Thursday, May 22, 2008

Mary Heilmann: "The Painter's Painter"

















Yellow wave, 2007
Armoy show 2008 (right)
surfing on acid, 2005
"To Be Someone" retrospective (left)


There are several suspicious ways to understand the reason for Mary Heilmann's sudden presence on white walls. In 2007, she had her 1st retrospective starting at the Orange Country Museum of Art, and in November of 2007 she was simultaneously
featured on the cover of both Artforum and in Art in America, now she is one of the only painters present in both the Armory Show and the Whitney Biennial.

The articles in both Artforum and Art in America, are unapologetically pandering to this idea of Heilmann as some survivor in the wake of Abstract Expressionism, or a platform to infer that painting as an archaic medium. To effect that the collective tone is: "Look at this nice womens paintings! they are so pretty, and playful!" It's almost like they are talking about a forgotten grandmother's "Sunday" painting.

Unfortunately, the atmosphere is far more elevated: this is a blatant example of white liberal guilt: a women who was working in a male dominated tradition was ignored by the art society. She is an educated women (MFA from Berkeley), who was just in the wrong place at the wrong time. After her MFA in 1969, she moved to New York, after Rothko's suicide, after Agnes martin left for New Mexico, and when the AbEx was beginning to lose its cool. Too late. Missed the boat.
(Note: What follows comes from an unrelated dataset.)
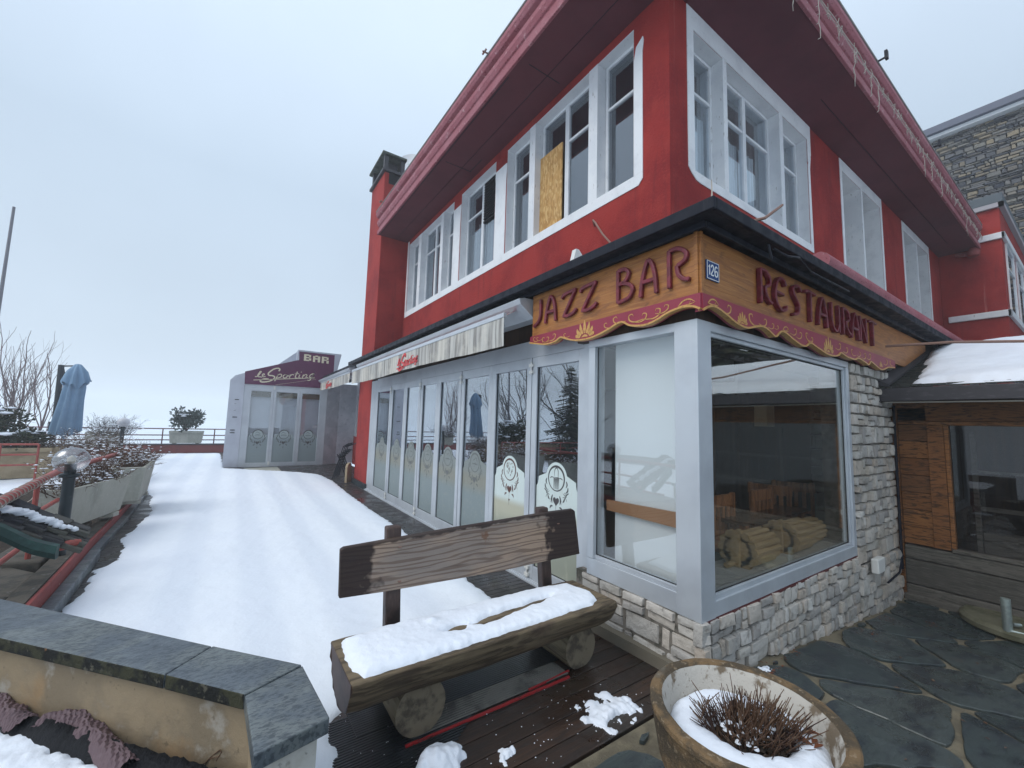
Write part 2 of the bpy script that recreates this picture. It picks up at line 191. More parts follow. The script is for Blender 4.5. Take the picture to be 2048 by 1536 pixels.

Or, no. Wait a second... she must have be overlooked becasue she was a women, not because she makes decorative saccharine, and unoriginal work. That isn't fair, let's look at this through a larger lens. She has consistently been making saccharine, rip-offs for some some thirty odd years.

What I am trying to get at is the proverbial elephant in the room, her work is Rothko surfing on acid! I don't know if there is a reason why Artforum's contributor was a Berkeley Professor, but honestly, my guess is that they did the drug together in the sixties. These paintings serve a a nice reminder of the days when you "fighting the good fight", right Anne?

I was angry went back in November about the shameless promotion of this women, and I have a suspicion its not in her best interest. I have read interviews with Mary, and she appears to be down to earth and completely pleasant. Why are they exploiting this person? Is it because they need to put a women of the same (basic) generation as the dominant males in this aesthetic? I couldn't responsibly assert this beyond an assumption.